Between 1960 and 1978, Professor Rowlands wrote six Welsh language novels, of which the best-known was Lle bo’r gwenyn, or Where Bees may Be.  He also translated Federico Garcia Lorca’s play Blood Wedding into Welsh.

Paying tribute to Professor Rowlands, Dr Robin Chapman, Acting Head of the Department of Welsh said: “Everyone in the Department has been shaken by the news of John’s death, and we have spent the day recalling our own personal memories of him. We are agreed on one thing; we have lost a friend as well as a colleague. Many could be justly proud of having achieved just a fraction of what he did.  He was a talented musician (we will long remember his piano accompaniments in departmental Christmas parties). He knew and wrote with insight on food and wine.
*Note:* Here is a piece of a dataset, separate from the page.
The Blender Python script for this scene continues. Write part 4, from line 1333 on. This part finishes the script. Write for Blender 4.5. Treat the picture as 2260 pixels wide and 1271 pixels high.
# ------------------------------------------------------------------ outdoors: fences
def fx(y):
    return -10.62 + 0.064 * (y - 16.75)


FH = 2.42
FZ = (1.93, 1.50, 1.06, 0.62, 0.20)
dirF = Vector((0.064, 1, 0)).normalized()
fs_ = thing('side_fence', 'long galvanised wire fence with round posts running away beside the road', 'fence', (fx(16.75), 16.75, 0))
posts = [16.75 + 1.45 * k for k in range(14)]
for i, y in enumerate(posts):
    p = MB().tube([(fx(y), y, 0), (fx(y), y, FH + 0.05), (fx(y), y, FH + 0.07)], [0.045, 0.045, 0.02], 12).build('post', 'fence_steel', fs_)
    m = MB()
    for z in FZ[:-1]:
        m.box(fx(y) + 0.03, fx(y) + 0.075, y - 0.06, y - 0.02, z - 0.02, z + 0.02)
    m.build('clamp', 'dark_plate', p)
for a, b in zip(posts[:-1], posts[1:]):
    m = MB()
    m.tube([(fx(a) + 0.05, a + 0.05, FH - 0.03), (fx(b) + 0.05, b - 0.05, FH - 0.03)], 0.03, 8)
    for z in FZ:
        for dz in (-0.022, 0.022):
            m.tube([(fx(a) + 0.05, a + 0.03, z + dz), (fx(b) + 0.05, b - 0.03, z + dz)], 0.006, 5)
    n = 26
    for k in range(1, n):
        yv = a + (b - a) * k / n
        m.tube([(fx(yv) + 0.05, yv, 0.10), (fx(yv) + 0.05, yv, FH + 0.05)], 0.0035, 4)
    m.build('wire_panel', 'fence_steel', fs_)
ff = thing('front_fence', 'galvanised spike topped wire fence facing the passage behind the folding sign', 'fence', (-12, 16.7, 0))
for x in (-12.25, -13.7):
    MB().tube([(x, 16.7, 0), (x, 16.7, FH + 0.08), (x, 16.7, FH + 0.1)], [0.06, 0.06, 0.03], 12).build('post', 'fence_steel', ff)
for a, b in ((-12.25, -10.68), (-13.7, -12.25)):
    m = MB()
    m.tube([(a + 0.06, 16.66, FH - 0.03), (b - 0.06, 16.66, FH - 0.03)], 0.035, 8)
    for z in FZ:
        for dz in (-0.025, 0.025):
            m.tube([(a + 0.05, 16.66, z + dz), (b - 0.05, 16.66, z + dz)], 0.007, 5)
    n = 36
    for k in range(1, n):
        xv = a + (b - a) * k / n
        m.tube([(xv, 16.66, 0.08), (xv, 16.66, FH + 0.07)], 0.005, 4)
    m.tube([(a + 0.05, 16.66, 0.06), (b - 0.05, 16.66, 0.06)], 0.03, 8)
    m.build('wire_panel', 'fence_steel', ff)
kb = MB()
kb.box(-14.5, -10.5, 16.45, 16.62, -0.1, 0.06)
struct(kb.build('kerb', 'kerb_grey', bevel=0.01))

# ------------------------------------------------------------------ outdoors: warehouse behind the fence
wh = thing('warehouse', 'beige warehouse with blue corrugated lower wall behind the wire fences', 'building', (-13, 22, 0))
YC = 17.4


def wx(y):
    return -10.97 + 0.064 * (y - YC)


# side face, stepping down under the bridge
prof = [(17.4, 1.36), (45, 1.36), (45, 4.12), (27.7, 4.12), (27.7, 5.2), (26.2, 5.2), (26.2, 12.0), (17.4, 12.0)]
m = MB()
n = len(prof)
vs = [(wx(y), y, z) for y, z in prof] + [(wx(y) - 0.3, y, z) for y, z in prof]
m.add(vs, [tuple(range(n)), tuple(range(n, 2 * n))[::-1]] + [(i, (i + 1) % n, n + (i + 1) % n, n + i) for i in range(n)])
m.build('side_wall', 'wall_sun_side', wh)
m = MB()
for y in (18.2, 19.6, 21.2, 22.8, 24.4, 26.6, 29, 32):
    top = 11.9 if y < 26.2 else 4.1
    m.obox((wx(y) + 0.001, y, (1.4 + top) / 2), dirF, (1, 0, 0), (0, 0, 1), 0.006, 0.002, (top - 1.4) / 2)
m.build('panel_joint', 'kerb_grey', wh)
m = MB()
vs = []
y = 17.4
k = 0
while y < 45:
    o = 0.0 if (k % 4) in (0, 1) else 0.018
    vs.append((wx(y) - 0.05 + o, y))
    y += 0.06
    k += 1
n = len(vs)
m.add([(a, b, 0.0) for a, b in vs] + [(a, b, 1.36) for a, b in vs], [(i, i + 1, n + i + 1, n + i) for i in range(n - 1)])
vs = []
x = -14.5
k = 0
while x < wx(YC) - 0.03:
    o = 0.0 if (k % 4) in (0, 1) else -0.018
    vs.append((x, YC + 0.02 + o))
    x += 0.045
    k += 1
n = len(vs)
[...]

He was a ground-breaking novelist – almost the only example of an Angry Young Man in Welsh literature – at the beginning of his career, and a master of tragic and comedic fiction in later years. As a critic, he taught generations of students to look beyond the personality of writers to concentrate on texts and contexts. He was a painstaking, creative editor who enhanced every piece of writing he touched. As a lecturer and professor, he had a profound influence on dozens of Wales’s leading writers and academics. And he was, of course, a loving husband and father. We extend our sympathy to Eluned, his children and grandchildren.”